Getty Donovan Mitchell of the Utah Jazz.

The New York Knicks are in the process of upgrading their roster even more this offseason, and they are attempting to do so by landing Utah Jazz star Donovan Mitchell.

Mitchell is the kind of talent the Knicks haven’t had since at least 2017, when their last true star, Carmelo Anthony, left New York. In that time, Julius Randle emerged as an All-NBA player in 2020-21, but he stumbled last season and the team failed to make the playoffs.

The Knicks were trying to offer Randle as part of a deal to land Mitchell deal, but the Jazz don’t want him, according to ESPN’s Stephen A. Smith. Instead, they want 22-year-old guard RJ Barrett, Smith said.

“Utah didn’t want Julius Randle, from what I’m told,” he said August 17 on SiriumXM Radio. “They don’t want him. The Knicks were willing to unload him. Utah don’t want him. They want RJ Barrett. They want at least six first-round picks.”

Barrett, who averaged 20 points in 34.5 minutes per game last year (only the 15th player 21 or younger to average 20 in a season over the last decade, according to The Athletic), is eligible for an extension, and it is expected that he will seek a max extension given that his statistics at his age are “jaw-dropping and place him in elite company,” Tommy Beer wrote on August 1.

However, according to a survey of 16 people in NBA front offices, none of them “advocated for the Knicks to give him the max,” The Athletic’s Fred Katz wrote on June 27.


Jazz Shift Course?

The Jazz at least wondered what a Barrett extension would look like for them, according to an August 1 story by SNY’s Ian Begley. So there’s a possibility the Knicks could have considered letting go of their young cornerstone.

“The idea that the Jazz were thinking about what a Barrett extension may look like isn’t surprising,” Begley wrote. “Any team in Utah’s position would want to project an extension for him into any possible trade scenarios. But the idea that the Jazz asked about a package including Barrett and tried to estimate what an extension would look like for the player tells you that Utah had a degree of interest in Barrett.”

Currently, Mitchell, a three-time All-Star who turns 26 in September, is a clear-cut better player than Barrett, but that doesn’t mean the Knicks should trade give up one for the other.

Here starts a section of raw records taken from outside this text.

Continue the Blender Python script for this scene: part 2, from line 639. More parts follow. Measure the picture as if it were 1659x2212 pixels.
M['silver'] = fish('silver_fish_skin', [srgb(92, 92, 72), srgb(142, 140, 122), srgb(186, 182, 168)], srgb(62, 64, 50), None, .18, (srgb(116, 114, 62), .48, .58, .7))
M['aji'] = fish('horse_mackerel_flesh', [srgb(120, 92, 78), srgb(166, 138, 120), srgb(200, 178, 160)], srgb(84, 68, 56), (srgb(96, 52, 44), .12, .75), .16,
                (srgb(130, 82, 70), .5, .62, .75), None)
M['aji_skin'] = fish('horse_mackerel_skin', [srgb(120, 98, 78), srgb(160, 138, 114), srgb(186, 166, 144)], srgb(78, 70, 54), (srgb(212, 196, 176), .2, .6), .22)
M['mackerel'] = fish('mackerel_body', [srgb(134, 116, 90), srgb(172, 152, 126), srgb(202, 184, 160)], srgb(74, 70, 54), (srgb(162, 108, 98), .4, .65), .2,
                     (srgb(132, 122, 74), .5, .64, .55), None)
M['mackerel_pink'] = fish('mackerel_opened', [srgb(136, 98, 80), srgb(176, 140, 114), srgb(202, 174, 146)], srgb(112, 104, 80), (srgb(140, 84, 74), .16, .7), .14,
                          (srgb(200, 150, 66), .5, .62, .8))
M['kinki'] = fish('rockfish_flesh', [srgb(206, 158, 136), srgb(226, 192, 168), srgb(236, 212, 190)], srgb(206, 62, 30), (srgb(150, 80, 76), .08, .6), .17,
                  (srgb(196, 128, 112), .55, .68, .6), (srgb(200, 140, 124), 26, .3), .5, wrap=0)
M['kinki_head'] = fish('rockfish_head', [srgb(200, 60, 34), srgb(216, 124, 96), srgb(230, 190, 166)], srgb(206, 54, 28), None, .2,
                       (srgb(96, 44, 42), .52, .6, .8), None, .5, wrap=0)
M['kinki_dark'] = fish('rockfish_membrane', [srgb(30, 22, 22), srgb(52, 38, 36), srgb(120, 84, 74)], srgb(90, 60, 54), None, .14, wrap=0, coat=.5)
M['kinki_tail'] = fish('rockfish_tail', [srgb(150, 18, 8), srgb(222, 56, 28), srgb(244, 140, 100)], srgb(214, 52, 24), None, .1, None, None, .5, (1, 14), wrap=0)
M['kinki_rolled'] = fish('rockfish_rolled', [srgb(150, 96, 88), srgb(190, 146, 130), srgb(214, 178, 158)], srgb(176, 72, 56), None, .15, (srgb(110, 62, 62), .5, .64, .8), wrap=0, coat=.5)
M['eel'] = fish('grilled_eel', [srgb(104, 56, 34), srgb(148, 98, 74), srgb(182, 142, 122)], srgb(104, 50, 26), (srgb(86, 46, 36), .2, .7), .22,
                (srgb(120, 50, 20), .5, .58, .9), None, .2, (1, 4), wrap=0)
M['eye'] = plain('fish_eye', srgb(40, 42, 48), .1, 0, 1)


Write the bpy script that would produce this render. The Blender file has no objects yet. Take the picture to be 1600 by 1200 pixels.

“But if I’m the Knicks, I refuse to put Barrett in a deal for Mitchell,” Begley wrote. “If you have a roster with Mitchell, Jalen Brunson, and the current Knicks but without Barrett (and, let’s say, one of Obi Toppin, Quentin Grimes, Cam Reddish or Immanuel Quickley), you are setting yourself up to fail.”


Will The Needle Move?

The Knicks have long been considered to be the front-runners in a Mitchell trade, but there’s been next to no movement on one for weeks.

On August 16, The Athletic reported that the two teams have resumed talks but that “hurdles toward a deal remain” with the start of training camps roughly six weeks away.

According to The Athletic both the Jazz and Mitchell appear “comfortable” maintaining their relationship for the foreseeable future.